_Instructions for the task_
Your copy of the material must match it exactly, except that pictures are dropped.

_Raw data_
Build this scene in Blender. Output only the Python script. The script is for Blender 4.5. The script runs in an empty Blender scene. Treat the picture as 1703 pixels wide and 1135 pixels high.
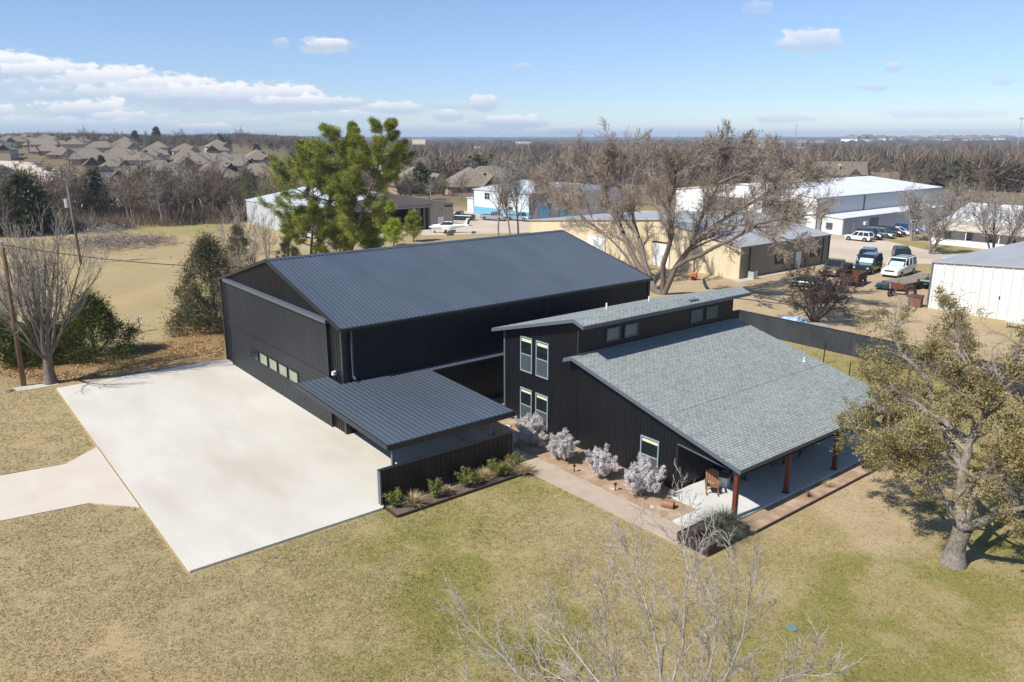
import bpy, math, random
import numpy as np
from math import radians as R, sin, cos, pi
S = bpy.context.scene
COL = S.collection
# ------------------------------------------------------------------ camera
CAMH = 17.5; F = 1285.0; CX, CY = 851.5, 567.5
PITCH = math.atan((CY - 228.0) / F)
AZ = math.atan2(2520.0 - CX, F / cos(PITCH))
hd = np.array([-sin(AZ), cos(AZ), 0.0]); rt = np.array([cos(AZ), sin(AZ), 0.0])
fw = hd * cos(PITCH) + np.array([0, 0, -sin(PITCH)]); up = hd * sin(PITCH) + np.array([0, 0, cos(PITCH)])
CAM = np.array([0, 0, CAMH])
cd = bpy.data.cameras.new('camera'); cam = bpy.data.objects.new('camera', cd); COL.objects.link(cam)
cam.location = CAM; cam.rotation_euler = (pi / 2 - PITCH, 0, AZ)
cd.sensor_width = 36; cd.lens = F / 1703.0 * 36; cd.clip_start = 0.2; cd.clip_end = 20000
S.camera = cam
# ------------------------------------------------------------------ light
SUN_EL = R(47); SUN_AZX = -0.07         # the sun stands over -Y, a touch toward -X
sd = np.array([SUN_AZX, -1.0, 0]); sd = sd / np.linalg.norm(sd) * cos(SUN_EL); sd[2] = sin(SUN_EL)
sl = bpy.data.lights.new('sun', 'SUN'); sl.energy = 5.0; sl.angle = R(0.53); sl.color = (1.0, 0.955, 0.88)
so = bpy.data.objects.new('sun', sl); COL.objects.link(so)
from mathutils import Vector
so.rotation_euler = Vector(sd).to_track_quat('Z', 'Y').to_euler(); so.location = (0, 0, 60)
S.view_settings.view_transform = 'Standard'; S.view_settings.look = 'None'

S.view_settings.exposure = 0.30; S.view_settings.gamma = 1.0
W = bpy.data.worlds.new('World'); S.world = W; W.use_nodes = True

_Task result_
Build this scene in Blender. Output only the Python script. The script is for Blender 4.5. The script runs in an empty Blender scene. Treat the picture as 1703 pixels wide and 1135 pixels high.
import bpy, math, random
import numpy as np
from math import radians as R, sin, cos, pi
S = bpy.context.scene
COL = S.collection
# ------------------------------------------------------------------ camera
CAMH = 17.5; F = 1285.0; CX, CY = 851.5, 567.5
PITCH = math.atan((CY - 228.0) / F)
AZ = math.atan2(2520.0 - CX, F / cos(PITCH))
hd = np.array([-sin(AZ), cos(AZ), 0.0]); rt = np.array([cos(AZ), sin(AZ), 0.0])
fw = hd * cos(PITCH) + np.array([0, 0, -sin(PITCH)]); up = hd * sin(PITCH) + np.array([0, 0, cos(PITCH)])
CAM = np.array([0, 0, CAMH])
cd = bpy.data.cameras.new('camera'); cam = bpy.data.objects.new('camera', cd); COL.objects.link(cam)
cam.location = CAM; cam.rotation_euler = (pi / 2 - PITCH, 0, AZ)
cd.sensor_width = 36; cd.lens = F / 1703.0 * 36; cd.clip_start = 0.2; cd.clip_end = 20000
S.camera = cam
# ------------------------------------------------------------------ light
SUN_EL = R(47); SUN_AZX = -0.07         # the sun stands over -Y, a touch toward -X
sd = np.array([SUN_AZX, -1.0, 0]); sd = sd / np.linalg.norm(sd) * cos(SUN_EL); sd[2] = sin(SUN_EL)
sl = bpy.data.lights.new('sun', 'SUN'); sl.energy = 5.0; sl.angle = R(0.53); sl.color = (1.0, 0.955, 0.88)
so = bpy.data.objects.new('sun', sl); COL.objects.link(so)
from mathutils import Vector
so.rotation_euler = Vector(sd).to_track_quat('Z', 'Y').to_euler(); so.location = (0, 0, 60)
S.view_settings.view_transform = 'Standard'; S.view_settings.look = 'None'

S.view_settings.exposure = 0.30; S.view_settings.gamma = 1.0
W = bpy.data.worlds.new('World'); S.world = W; W.use_nodes = True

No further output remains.